Start of DATASET EXCERPT

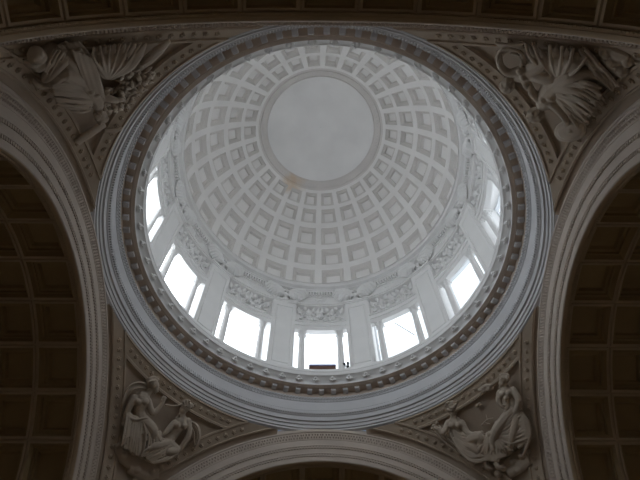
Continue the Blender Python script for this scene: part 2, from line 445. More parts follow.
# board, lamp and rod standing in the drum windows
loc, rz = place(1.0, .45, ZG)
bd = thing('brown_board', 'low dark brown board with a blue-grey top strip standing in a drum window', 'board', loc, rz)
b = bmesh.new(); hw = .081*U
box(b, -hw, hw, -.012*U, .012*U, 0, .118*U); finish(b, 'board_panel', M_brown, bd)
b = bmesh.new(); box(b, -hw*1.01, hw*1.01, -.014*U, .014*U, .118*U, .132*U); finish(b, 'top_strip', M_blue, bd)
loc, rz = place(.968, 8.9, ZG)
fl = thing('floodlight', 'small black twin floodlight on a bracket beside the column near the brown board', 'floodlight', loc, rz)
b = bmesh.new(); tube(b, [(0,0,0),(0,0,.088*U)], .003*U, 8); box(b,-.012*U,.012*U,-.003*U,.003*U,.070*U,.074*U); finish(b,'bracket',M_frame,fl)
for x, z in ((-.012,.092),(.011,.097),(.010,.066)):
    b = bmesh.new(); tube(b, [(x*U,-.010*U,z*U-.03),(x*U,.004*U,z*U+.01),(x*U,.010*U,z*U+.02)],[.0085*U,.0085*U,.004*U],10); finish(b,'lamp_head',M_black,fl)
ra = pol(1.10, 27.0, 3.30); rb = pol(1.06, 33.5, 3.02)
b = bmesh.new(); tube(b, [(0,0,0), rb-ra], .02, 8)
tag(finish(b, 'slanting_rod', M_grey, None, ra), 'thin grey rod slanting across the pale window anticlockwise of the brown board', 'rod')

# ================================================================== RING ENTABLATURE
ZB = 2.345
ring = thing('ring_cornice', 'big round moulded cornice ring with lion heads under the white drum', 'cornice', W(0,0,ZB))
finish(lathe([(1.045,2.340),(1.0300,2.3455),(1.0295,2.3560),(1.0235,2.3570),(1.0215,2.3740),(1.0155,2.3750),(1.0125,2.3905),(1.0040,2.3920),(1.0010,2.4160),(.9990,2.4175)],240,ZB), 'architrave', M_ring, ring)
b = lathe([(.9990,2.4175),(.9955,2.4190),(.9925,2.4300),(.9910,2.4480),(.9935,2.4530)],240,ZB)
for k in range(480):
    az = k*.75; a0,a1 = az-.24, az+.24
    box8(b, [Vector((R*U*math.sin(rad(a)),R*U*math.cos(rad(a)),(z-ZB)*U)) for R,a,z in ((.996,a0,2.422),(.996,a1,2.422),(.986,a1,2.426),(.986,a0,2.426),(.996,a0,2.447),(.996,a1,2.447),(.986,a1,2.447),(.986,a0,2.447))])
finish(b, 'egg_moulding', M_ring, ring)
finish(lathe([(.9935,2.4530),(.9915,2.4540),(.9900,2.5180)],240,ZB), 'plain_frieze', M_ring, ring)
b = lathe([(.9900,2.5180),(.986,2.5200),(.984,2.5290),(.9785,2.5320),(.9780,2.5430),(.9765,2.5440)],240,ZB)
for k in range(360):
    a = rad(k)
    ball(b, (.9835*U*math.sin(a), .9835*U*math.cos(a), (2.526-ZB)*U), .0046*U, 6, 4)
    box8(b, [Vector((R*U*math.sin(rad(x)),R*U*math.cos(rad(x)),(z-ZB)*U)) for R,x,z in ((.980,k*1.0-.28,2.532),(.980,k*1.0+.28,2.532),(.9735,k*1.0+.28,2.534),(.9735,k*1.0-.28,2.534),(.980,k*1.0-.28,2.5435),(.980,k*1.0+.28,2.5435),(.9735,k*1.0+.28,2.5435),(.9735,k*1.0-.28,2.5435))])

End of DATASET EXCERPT

◆ **TASK PROMPT**
The listing above must be printed again exactly, minus its pictures.

◆ **REPLY**
Continue the Blender Python script for this scene: part 2, from line 445. More parts follow.
# board, lamp and rod standing in the drum windows
loc, rz = place(1.0, .45, ZG)
bd = thing('brown_board', 'low dark brown board with a blue-grey top strip standing in a drum window', 'board', loc, rz)
b = bmesh.new(); hw = .081*U
box(b, -hw, hw, -.012*U, .012*U, 0, .118*U); finish(b, 'board_panel', M_brown, bd)
b = bmesh.new(); box(b, -hw*1.01, hw*1.01, -.014*U, .014*U, .118*U, .132*U); finish(b, 'top_strip', M_blue, bd)
loc, rz = place(.968, 8.9, ZG)
fl = thing('floodlight', 'small black twin floodlight on a bracket beside the column near the brown board', 'floodlight', loc, rz)
b = bmesh.new(); tube(b, [(0,0,0),(0,0,.088*U)], .003*U, 8); box(b,-.012*U,.012*U,-.003*U,.003*U,.070*U,.074*U); finish(b,'bracket',M_frame,fl)
for x, z in ((-.012,.092),(.011,.097),(.010,.066)):
    b = bmesh.new(); tube(b, [(x*U,-.010*U,z*U-.03),(x*U,.004*U,z*U+.01),(x*U,.010*U,z*U+.02)],[.0085*U,.0085*U,.004*U],10); finish(b,'lamp_head',M_black,fl)
ra = pol(1.10, 27.0, 3.30); rb = pol(1.06, 33.5, 3.02)
b = bmesh.new(); tube(b, [(0,0,0), rb-ra], .02, 8)
tag(finish(b, 'slanting_rod', M_grey, None, ra), 'thin grey rod slanting across the pale window anticlockwise of the brown board', 'rod')

# ================================================================== RING ENTABLATURE
ZB = 2.345
ring = thing('ring_cornice', 'big round moulded cornice ring with lion heads under the white drum', 'cornice', W(0,0,ZB))
finish(lathe([(1.045,2.340),(1.0300,2.3455),(1.0295,2.3560),(1.0235,2.3570),(1.0215,2.3740),(1.0155,2.3750),(1.0125,2.3905),(1.0040,2.3920),(1.0010,2.4160),(.9990,2.4175)],240,ZB), 'architrave', M_ring, ring)
b = lathe([(.9990,2.4175),(.9955,2.4190),(.9925,2.4300),(.9910,2.4480),(.9935,2.4530)],240,ZB)
for k in range(480):
    az = k*.75; a0,a1 = az-.24, az+.24
    box8(b, [Vector((R*U*math.sin(rad(a)),R*U*math.cos(rad(a)),(z-ZB)*U)) for R,a,z in ((.996,a0,2.422),(.996,a1,2.422),(.986,a1,2.426),(.986,a0,2.426),(.996,a0,2.447),(.996,a1,2.447),(.986,a1,2.447),(.986,a0,2.447))])
finish(b, 'egg_moulding', M_ring, ring)
finish(lathe([(.9935,2.4530),(.9915,2.4540),(.9900,2.5180)],240,ZB), 'plain_frieze', M_ring, ring)
b = lathe([(.9900,2.5180),(.986,2.5200),(.984,2.5290),(.9785,2.5320),(.9780,2.5430),(.9765,2.5440)],240,ZB)
for k in range(360):
    a = rad(k)
    ball(b, (.9835*U*math.sin(a), .9835*U*math.cos(a), (2.526-ZB)*U), .0046*U, 6, 4)
    box8(b, [Vector((R*U*math.sin(rad(x)),R*U*math.cos(rad(x)),(z-ZB)*U)) for R,x,z in ((.980,k*1.0-.28,2.532),(.980,k*1.0+.28,2.532),(.9735,k*1.0+.28,2.534),(.9735,k*1.0-.28,2.534),(.980,k*1.0-.28,2.5435),(.980,k*1.0+.28,2.5435),(.9735,k*1.0+.28,2.5435),(.9735,k*1.0-.28,2.5435))])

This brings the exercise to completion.